"Carmen Souza sings in her native creole dialect with an intimacy, sensuality, and vivacity, characterised by a tremendous lightness of touch. Her music has a deceptive simplicity, a rare clarity, derived from a unique mix of influences from her Cape Verdean background to jazz and modern soul creating this beautifully vibrant, largely acoustic, accessible hybrid. World soul music for the 21st century" David Sylvian
Aos poucos – e de forma determinante desde que reside em Londres – Carmen Souza tem-se afirmado globalmente como um dos mais intransigentes e vibrantes símbolos da lusofonia. E no sentido em que a entidade cultural lusófona é intrinsecamente mutante e em constante expansão mas eminentemente inclusiva, é apenas natural que assim seja. Porque se a acção desta lisboeta (nascida em 1981) parte de um signo matricial enraizado na tradição das ilhas de Cabo Verde (a origem da sua família), é pelas encruzilhadas próprias da diáspora que vai construindo um ecléctico programa artístico. Faz todo o sentido que a Mbari, de Norberto Lobo ou Lula Pena, a si se associe.
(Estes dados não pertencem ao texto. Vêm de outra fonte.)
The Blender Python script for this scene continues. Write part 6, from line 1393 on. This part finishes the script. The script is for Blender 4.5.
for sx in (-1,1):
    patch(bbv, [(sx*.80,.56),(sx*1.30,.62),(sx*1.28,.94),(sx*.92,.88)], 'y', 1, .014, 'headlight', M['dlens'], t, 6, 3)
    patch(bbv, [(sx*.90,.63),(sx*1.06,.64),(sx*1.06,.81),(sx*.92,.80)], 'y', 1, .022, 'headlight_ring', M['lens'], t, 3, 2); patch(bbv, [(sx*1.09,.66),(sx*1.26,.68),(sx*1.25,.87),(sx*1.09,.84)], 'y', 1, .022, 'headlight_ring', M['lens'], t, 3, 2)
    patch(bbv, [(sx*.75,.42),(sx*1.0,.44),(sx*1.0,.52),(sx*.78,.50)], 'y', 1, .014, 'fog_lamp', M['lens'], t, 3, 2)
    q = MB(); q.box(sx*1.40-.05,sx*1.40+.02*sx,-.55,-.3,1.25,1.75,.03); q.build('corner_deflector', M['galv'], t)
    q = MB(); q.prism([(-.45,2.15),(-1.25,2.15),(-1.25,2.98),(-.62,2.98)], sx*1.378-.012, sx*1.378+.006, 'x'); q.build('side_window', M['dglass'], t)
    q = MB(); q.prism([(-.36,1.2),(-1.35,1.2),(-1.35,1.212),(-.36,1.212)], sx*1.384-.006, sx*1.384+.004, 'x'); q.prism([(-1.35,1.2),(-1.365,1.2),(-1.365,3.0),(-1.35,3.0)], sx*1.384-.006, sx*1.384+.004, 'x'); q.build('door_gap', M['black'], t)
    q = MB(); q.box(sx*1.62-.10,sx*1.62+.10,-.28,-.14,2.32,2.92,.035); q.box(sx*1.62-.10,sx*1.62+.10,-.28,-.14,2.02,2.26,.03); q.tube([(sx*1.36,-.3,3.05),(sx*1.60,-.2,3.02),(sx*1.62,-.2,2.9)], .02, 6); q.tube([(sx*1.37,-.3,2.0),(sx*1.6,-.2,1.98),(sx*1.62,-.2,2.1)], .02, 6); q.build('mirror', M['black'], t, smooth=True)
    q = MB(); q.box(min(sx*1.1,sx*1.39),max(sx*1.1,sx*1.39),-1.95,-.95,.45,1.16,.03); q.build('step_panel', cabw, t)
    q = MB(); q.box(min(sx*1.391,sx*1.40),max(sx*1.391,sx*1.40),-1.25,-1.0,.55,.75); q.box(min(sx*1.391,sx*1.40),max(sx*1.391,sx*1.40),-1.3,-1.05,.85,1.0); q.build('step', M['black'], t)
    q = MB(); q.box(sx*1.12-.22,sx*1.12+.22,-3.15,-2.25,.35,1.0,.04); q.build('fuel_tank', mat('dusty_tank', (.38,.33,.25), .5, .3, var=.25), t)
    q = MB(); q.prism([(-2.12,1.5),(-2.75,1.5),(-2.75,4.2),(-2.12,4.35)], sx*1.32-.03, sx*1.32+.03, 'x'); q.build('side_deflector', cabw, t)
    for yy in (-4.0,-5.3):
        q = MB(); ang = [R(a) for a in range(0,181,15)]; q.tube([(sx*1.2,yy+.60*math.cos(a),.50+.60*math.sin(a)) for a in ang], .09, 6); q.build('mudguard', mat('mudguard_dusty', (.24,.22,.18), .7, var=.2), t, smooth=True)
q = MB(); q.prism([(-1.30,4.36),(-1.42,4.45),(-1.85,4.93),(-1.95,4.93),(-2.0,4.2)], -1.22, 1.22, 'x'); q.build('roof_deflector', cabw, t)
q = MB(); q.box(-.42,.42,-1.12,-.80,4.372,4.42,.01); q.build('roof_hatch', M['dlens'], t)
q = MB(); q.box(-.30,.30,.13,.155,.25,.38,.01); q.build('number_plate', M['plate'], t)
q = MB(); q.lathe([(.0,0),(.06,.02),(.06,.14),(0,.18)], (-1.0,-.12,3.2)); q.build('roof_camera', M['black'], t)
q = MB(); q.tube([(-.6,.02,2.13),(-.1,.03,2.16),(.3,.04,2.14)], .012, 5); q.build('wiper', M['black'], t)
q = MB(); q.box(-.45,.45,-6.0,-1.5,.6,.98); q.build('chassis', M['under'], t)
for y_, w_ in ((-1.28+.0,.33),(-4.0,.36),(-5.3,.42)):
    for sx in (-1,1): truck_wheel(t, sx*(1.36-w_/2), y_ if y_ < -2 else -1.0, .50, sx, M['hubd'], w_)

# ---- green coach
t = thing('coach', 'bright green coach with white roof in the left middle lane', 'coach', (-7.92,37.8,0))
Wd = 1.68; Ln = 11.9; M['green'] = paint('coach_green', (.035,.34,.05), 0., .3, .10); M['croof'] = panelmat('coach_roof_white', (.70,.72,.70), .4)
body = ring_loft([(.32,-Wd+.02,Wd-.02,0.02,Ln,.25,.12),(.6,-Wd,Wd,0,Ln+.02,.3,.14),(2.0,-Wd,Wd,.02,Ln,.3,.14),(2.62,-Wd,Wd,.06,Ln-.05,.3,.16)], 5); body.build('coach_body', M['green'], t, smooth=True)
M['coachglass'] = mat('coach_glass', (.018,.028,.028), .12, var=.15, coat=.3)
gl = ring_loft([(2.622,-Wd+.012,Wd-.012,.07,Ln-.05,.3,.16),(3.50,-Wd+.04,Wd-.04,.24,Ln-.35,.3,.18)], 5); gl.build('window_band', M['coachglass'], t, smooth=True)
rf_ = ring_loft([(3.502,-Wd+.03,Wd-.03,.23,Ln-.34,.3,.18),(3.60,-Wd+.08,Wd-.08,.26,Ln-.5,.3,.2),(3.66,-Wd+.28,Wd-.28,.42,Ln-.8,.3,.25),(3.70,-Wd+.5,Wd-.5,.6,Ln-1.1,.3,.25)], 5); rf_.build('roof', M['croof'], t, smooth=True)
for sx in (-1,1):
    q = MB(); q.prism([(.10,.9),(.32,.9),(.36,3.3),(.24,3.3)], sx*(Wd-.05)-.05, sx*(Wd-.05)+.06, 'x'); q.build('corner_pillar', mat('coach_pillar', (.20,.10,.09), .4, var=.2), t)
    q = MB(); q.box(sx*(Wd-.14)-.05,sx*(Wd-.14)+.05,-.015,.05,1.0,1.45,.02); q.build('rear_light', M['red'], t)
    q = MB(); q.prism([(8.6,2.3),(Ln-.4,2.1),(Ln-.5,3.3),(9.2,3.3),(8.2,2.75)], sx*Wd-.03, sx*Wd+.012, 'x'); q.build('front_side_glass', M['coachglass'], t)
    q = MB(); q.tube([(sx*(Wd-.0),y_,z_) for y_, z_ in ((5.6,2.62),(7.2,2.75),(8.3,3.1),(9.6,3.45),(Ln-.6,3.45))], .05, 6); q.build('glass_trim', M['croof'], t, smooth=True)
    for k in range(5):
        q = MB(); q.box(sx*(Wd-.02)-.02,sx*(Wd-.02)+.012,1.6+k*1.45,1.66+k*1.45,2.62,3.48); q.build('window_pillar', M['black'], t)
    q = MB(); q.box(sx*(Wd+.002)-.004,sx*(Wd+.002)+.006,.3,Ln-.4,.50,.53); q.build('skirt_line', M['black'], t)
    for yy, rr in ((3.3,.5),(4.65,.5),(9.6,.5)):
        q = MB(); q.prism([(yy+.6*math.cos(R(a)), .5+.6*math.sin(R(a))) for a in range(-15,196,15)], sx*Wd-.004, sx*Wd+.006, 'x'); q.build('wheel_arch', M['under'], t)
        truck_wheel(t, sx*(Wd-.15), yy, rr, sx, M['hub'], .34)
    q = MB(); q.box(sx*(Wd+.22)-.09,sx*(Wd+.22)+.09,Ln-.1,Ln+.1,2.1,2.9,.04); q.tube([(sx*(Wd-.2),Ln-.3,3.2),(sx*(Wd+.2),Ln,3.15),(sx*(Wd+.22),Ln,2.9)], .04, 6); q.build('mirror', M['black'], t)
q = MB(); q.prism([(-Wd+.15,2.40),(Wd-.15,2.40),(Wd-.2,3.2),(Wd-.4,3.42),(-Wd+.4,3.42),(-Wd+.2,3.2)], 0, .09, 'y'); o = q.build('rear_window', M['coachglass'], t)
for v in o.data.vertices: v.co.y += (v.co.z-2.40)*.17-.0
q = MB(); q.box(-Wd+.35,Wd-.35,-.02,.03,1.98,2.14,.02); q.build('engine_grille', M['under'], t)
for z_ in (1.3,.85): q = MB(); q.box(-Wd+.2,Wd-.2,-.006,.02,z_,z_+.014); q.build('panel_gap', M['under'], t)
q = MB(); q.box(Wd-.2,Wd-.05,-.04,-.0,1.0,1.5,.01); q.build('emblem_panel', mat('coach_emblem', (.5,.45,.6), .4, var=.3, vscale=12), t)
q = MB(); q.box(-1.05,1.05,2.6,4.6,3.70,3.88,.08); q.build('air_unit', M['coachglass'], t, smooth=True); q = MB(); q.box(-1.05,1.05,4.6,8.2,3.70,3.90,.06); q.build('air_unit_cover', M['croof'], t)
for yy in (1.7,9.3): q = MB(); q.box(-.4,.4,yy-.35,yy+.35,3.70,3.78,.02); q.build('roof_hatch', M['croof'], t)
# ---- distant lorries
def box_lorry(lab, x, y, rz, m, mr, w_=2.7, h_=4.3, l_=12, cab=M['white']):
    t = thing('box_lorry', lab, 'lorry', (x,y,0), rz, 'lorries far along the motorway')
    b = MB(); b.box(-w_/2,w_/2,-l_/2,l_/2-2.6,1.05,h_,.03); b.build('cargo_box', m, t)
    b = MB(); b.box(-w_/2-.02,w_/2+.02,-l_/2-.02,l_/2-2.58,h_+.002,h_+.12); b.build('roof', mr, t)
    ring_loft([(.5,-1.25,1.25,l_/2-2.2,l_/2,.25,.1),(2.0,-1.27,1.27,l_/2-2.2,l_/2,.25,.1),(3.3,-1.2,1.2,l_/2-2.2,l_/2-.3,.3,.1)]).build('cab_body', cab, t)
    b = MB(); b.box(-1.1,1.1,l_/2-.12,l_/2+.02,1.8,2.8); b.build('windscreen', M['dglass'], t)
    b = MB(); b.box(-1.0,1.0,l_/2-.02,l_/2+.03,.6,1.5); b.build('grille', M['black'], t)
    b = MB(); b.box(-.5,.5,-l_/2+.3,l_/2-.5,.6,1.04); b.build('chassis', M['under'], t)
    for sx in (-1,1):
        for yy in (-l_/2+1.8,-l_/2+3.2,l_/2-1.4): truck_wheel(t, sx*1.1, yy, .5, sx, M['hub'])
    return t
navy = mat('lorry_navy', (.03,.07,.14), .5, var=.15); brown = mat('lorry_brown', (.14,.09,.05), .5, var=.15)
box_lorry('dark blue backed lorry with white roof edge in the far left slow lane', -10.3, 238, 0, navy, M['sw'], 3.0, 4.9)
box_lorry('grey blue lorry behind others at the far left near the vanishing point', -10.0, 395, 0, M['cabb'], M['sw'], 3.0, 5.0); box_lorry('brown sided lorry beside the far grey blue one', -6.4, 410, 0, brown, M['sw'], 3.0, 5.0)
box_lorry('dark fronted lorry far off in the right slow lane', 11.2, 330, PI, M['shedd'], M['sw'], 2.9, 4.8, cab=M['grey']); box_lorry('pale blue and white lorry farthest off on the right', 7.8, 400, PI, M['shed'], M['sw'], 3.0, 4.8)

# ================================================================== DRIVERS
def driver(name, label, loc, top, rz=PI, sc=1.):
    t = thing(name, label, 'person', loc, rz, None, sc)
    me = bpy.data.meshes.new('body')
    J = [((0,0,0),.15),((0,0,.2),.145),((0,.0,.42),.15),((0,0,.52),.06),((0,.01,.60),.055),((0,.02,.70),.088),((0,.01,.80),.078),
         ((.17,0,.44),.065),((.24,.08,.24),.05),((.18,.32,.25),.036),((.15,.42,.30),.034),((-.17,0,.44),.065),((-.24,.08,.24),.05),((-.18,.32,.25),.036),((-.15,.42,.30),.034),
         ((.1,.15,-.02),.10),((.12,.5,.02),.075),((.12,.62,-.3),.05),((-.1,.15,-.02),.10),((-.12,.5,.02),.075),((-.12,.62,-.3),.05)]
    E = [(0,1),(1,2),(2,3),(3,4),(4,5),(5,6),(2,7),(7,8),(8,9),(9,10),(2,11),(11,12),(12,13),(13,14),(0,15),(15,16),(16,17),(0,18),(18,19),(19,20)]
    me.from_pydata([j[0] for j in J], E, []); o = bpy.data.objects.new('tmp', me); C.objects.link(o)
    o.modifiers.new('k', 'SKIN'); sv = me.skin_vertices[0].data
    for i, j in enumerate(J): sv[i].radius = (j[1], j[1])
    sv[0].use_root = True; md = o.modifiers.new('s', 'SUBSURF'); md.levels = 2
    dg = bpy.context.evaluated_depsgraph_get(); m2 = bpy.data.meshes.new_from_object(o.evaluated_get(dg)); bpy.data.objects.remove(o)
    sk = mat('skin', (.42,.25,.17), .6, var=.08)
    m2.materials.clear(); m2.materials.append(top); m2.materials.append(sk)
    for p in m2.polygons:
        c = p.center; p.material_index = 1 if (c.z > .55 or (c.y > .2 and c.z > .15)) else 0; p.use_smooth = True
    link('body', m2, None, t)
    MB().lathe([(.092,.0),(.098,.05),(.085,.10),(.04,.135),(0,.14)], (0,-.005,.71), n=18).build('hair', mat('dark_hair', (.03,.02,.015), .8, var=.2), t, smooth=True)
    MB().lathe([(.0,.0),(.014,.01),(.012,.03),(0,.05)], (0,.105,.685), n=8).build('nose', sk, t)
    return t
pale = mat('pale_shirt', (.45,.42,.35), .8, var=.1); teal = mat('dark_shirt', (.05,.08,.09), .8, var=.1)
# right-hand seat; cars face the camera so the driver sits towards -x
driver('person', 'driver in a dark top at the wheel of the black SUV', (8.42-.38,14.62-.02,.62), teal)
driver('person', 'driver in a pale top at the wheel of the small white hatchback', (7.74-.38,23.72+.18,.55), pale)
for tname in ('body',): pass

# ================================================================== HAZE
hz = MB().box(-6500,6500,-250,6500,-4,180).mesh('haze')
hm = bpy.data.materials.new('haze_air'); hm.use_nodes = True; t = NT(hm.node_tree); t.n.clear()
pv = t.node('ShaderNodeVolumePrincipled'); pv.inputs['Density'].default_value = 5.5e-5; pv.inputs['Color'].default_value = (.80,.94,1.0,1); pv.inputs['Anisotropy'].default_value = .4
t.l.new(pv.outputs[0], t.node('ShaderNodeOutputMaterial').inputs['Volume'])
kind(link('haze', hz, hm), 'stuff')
O tratamento essencialmente plástico que confere aos materiais à sua disposição – e o carácter quase expressionista da sua voz, nesse particular, assume-se tanto um ponto de partida quanto de chegada – sublinha simultaneamente as elásticas afinidades estéticas transatlânticas e o inédito ponto de sincretismo a que chegou. Música afro-cubana, jazz, morna e um conjunto de referências nascidas já de décadas de fusões rítmicas são deglutidas, distendidas e infinitamente recicladas no desenvolvimento de um extático perfil autoral para o qual, ao longo da última década, tem contribuído decisivamente o compositor e baixista Theo Pas’Cal.
Este “London Acoustic Set”, após três álbuns em conjunto – “Ess ê nha Cabo Verde” (2005), “Verdade” (2008) e “Protegid” (2010) – gravados em pontos distintos do globo, e envolvendo dezenas de instrumentistas, e depois de apresentações pelo mundo fora (Portugal, Cabo Verde, Reino Unido, Turquia, Brasil, Alemanha, Holanda, Irlanda, Finlândia, Letónia, Itália, Canadá e uma digressão de 14 datas pelos EUA), marca o regresso de Carmen e Theo numa crua, imperturbável e indissolúvel demonstração de como o radicalismo da sua proposta jamais lhe compromete a íntima beleza e a exuberante comunicabilidade.
O gesto do duo Carmen Souza feat. Theo Pas’Cal é o de depurar e recompor os temas a partir da sua dimensão formal mais indispensável, colocando em evidência as suas qualidades basilares. E depois há, claro, a evocação de uma série de referências – costumam-se apontar os nomes de Nina Simone, Ella Fitzgerald, Maria João, Billie Holiday, Joe Zawinul, Édith Piaf (lembrada aqui em ‘Sous le Ciel de Paris’) Return to Forever, Horace Silver (a este histórico pianista de jazz norte-americano, outro descendente de cabo-verdianos, é dedicada a versão do seu imortal ‘Song for my Father’) ou, claro, Cesária Évora – que servem também para avaliar a originalidade do que aqui se ouve.
Gravado quase na íntegra no londrino Green Note (dois temas provêm de um concerto no Liverpool Philharmonic Hall), é uma enérgica e concentrada demonstração de mais-valia criativa com um derradeiro sinal de humildade e generosidade: 50% do valor das suas vendas destina-se ao apoio de importantes iniciativas de intervenção e transformação social – SOS Children’s Villages, Infância sem Racismo, da Unicef e Casa ser Criança, da Abraço, associação que celebra este ano o seu 20º aniversário.